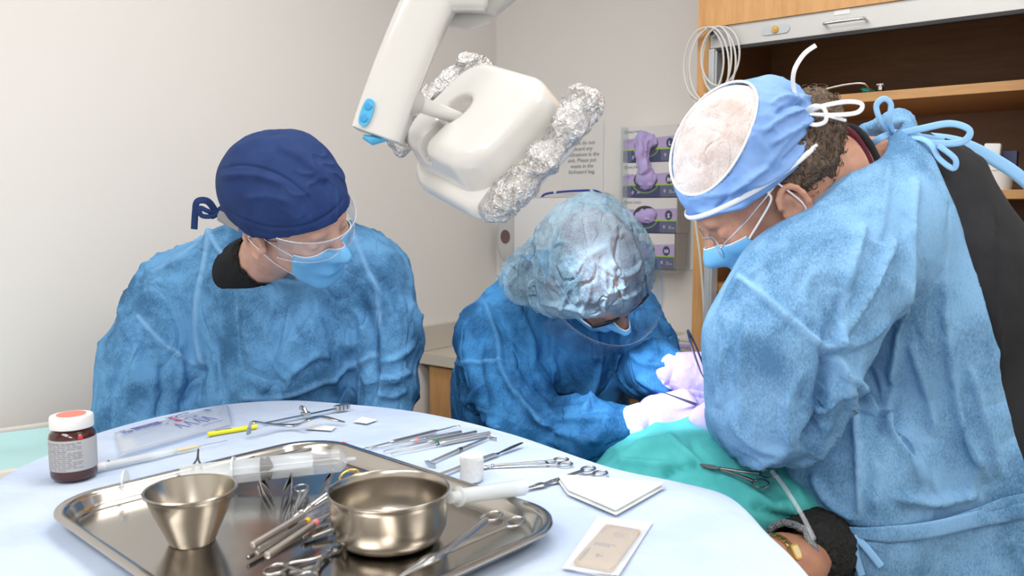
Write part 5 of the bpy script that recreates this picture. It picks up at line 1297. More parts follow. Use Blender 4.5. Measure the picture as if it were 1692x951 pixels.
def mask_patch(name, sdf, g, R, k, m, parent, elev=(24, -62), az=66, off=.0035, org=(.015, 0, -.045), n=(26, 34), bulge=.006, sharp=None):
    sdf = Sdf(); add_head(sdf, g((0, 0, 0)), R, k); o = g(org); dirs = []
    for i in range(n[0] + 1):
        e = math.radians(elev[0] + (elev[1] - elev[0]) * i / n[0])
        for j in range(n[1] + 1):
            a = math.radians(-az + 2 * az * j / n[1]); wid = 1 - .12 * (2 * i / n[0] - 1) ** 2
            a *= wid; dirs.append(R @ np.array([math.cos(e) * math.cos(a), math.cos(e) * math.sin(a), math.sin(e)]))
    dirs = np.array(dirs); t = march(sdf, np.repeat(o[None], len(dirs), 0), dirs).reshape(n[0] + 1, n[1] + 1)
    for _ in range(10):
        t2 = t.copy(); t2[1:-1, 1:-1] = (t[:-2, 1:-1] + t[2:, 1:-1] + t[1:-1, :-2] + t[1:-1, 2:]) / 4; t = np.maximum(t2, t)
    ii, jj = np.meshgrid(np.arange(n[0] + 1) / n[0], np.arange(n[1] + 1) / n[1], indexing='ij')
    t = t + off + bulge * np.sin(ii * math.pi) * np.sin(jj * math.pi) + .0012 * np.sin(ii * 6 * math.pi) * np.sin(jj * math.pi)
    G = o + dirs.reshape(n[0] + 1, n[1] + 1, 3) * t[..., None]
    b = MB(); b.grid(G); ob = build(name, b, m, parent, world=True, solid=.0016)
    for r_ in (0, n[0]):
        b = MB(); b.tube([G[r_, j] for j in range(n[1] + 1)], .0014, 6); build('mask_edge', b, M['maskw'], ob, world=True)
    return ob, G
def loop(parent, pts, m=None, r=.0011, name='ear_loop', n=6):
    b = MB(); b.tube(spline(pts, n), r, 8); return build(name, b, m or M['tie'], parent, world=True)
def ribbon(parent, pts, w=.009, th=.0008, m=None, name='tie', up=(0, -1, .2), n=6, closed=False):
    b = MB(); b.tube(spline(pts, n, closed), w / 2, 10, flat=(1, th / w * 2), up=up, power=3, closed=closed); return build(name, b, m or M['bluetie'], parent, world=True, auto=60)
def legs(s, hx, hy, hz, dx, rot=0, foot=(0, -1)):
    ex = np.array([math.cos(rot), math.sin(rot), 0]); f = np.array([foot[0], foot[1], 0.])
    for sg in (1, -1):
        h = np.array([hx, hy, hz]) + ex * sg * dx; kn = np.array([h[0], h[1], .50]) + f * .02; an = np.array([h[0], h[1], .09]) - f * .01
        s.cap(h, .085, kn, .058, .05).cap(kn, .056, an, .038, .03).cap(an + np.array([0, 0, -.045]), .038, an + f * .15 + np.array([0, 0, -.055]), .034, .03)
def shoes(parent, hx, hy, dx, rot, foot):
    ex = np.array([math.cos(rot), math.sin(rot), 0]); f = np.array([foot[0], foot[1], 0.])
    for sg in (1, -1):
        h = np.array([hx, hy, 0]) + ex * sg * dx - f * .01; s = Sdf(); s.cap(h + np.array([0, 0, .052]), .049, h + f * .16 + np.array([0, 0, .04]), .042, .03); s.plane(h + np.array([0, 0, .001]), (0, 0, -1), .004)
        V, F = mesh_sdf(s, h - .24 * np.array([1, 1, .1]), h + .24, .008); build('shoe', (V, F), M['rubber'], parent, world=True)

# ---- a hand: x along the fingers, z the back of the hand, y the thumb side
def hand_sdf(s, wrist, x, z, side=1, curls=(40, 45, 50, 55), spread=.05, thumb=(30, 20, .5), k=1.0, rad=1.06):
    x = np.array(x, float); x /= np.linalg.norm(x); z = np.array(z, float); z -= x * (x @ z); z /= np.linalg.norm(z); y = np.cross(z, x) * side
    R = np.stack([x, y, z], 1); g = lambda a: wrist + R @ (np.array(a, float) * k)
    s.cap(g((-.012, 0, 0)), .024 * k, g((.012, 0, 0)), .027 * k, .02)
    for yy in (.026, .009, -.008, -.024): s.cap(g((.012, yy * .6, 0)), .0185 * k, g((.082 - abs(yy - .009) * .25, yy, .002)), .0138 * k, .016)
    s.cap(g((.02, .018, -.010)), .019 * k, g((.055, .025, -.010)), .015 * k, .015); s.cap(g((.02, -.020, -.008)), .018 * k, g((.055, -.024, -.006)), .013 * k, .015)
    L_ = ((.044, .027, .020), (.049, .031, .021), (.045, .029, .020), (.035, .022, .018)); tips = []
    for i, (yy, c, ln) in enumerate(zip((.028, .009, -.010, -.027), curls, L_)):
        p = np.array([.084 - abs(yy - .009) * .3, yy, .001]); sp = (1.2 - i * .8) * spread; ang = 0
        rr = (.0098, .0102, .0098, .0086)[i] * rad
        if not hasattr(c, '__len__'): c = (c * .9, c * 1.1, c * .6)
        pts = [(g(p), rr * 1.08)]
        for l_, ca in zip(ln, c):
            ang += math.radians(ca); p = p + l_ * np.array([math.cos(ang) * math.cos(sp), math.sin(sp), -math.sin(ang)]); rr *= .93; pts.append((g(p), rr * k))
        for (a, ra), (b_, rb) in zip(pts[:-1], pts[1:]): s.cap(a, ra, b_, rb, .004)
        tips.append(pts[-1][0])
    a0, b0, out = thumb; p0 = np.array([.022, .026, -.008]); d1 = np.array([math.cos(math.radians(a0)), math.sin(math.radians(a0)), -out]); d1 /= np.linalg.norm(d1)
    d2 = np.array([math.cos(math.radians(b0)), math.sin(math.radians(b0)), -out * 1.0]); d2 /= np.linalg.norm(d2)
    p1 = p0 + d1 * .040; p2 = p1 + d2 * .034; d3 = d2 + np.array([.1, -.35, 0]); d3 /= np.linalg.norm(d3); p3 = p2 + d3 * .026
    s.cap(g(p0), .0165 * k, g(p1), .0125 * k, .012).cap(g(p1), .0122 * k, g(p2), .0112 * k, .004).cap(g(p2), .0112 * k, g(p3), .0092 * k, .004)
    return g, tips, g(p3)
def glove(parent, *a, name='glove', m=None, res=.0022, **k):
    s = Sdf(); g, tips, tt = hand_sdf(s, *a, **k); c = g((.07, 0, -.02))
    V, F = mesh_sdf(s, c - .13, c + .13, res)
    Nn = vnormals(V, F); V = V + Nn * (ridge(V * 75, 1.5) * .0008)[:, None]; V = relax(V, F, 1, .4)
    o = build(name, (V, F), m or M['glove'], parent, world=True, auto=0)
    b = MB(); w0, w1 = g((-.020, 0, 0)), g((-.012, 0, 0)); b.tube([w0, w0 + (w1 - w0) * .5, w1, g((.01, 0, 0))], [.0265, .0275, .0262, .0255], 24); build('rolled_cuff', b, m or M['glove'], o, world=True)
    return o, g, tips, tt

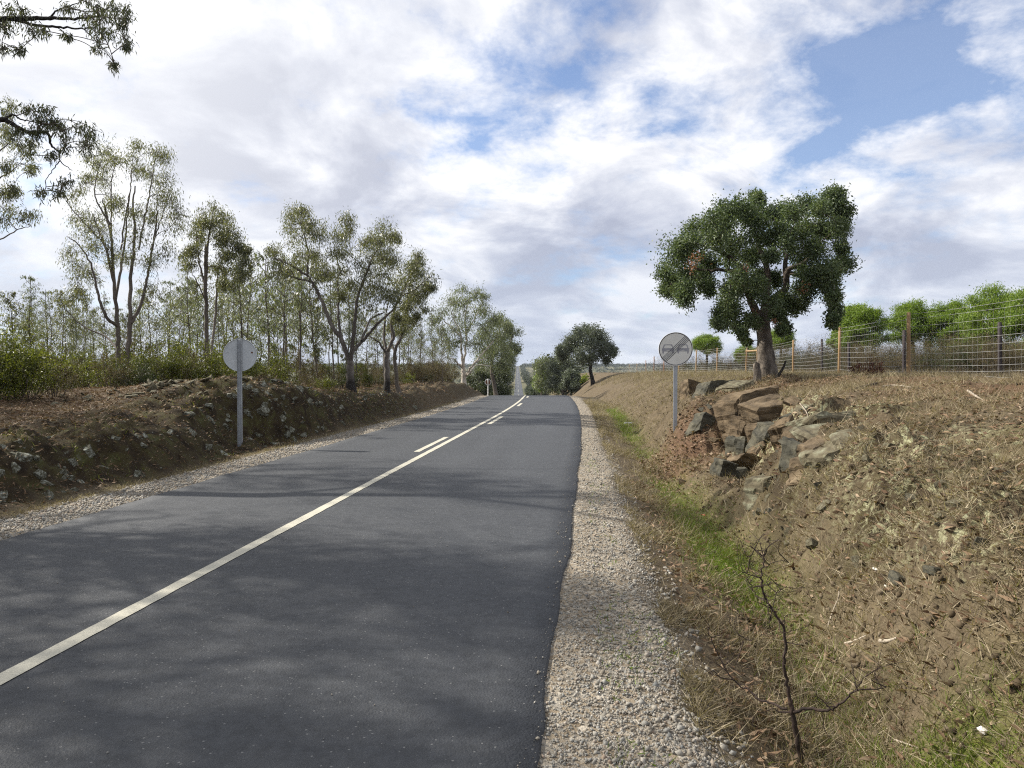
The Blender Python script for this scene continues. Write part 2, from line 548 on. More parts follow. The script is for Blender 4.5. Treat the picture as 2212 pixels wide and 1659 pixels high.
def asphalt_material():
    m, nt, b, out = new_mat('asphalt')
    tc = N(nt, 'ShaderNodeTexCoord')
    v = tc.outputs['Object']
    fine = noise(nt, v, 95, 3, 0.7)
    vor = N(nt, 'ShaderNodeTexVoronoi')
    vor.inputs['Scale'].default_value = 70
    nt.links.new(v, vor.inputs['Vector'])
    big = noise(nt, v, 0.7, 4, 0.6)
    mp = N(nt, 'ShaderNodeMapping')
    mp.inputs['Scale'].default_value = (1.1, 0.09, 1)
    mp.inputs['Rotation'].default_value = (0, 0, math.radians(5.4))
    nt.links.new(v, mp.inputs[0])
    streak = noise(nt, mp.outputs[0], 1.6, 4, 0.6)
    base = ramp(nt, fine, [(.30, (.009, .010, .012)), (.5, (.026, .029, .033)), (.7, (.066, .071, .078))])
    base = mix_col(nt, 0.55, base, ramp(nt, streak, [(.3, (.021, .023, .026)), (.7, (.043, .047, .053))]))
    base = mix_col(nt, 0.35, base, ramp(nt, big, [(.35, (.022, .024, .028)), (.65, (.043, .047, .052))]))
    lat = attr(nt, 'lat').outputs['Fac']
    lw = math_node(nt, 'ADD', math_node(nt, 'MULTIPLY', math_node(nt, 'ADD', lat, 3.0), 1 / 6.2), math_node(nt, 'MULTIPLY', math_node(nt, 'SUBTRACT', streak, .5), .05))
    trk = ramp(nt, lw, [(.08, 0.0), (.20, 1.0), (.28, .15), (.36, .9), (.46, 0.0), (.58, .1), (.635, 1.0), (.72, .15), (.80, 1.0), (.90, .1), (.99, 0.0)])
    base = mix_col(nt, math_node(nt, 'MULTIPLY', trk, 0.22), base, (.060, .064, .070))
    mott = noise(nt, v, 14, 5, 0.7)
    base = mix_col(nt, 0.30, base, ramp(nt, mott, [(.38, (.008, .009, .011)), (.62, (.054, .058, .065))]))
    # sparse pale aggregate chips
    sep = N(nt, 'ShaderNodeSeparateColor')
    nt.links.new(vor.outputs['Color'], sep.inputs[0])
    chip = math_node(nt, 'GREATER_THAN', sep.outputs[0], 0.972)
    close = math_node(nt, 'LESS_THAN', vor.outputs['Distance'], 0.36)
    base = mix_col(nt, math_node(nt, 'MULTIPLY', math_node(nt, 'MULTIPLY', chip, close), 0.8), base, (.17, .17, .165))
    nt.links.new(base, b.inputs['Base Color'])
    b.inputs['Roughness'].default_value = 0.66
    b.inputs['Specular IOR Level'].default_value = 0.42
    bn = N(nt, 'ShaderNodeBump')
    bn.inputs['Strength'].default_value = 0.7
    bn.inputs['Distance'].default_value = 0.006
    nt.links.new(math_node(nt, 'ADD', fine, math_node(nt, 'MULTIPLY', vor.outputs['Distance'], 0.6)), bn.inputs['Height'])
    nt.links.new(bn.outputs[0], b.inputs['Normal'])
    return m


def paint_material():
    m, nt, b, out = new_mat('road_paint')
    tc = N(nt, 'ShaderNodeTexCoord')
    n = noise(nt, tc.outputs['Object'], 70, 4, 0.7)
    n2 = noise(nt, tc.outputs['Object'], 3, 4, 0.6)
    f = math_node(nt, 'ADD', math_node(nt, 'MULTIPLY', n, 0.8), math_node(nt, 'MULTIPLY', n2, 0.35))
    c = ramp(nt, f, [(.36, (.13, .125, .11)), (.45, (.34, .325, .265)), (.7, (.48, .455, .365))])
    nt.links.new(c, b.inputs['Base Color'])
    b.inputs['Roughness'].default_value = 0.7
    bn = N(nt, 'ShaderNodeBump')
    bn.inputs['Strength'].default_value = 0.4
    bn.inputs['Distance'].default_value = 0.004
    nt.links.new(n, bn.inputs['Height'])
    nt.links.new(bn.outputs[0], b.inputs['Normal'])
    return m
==
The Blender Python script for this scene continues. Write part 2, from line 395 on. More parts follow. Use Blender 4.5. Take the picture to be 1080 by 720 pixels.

Exercise goal
Your task is to pick out every line with the string "part" and copy it.

Written answer
Write part 5 of the bpy script that recreates this picture. It picks up at line 1297. More parts follow. Use Blender 4.5. Measure the picture as if it were 1692x951 pixels.
The Blender Python script for this scene continues. Write part 2, from line 548 on. More parts follow. The script is for Blender 4.5. Treat the picture as 2212 pixels wide and 1659 pixels high.
The Blender Python script for this scene continues. Write part 2, from line 395 on. More parts follow. Use Blender 4.5. Take the picture to be 1080 by 720 pixels.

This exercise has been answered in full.